**Directions for this task**
Please output the data below exactly as given, starting at its first line and stopping after the line that contains "except Exception as e: print('view',e)".

**Provided data**
— BEGIN —

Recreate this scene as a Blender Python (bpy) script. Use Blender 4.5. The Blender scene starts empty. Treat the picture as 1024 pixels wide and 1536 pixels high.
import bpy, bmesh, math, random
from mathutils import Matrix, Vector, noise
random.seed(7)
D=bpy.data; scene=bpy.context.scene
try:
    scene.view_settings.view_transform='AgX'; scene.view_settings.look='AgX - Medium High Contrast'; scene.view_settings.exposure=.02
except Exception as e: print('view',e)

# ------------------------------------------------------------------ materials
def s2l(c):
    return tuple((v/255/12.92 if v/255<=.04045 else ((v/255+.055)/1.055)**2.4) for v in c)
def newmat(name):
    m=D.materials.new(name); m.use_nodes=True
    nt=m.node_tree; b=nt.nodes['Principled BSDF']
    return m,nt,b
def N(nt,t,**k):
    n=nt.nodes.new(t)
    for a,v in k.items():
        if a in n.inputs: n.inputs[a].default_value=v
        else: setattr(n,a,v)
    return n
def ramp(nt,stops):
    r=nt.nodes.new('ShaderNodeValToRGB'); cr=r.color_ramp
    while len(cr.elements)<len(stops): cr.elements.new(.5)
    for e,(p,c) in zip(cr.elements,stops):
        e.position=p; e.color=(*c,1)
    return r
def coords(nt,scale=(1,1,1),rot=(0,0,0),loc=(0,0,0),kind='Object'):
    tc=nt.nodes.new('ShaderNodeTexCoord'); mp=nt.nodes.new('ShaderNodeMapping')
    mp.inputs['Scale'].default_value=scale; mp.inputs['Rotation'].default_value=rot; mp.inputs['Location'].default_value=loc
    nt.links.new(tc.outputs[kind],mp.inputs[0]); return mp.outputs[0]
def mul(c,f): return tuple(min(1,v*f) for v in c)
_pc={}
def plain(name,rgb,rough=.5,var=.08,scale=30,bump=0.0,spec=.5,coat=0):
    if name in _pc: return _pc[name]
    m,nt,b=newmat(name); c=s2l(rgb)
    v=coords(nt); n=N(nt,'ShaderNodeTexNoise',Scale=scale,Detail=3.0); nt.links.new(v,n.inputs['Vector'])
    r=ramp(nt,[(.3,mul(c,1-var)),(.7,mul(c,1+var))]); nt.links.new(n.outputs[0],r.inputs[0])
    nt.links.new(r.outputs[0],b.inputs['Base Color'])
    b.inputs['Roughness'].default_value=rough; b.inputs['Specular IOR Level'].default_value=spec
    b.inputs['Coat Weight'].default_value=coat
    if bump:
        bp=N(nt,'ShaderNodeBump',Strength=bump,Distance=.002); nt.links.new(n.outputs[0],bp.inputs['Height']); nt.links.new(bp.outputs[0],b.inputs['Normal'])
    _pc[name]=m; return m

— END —

**Written response**
Recreate this scene as a Blender Python (bpy) script. Use Blender 4.5. The Blender scene starts empty. Treat the picture as 1024 pixels wide and 1536 pixels high.
import bpy, bmesh, math, random
from mathutils import Matrix, Vector, noise
random.seed(7)
D=bpy.data; scene=bpy.context.scene
try:
    scene.view_settings.view_transform='AgX'; scene.view_settings.look='AgX - Medium High Contrast'; scene.view_settings.exposure=.02
except Exception as e: print('view',e)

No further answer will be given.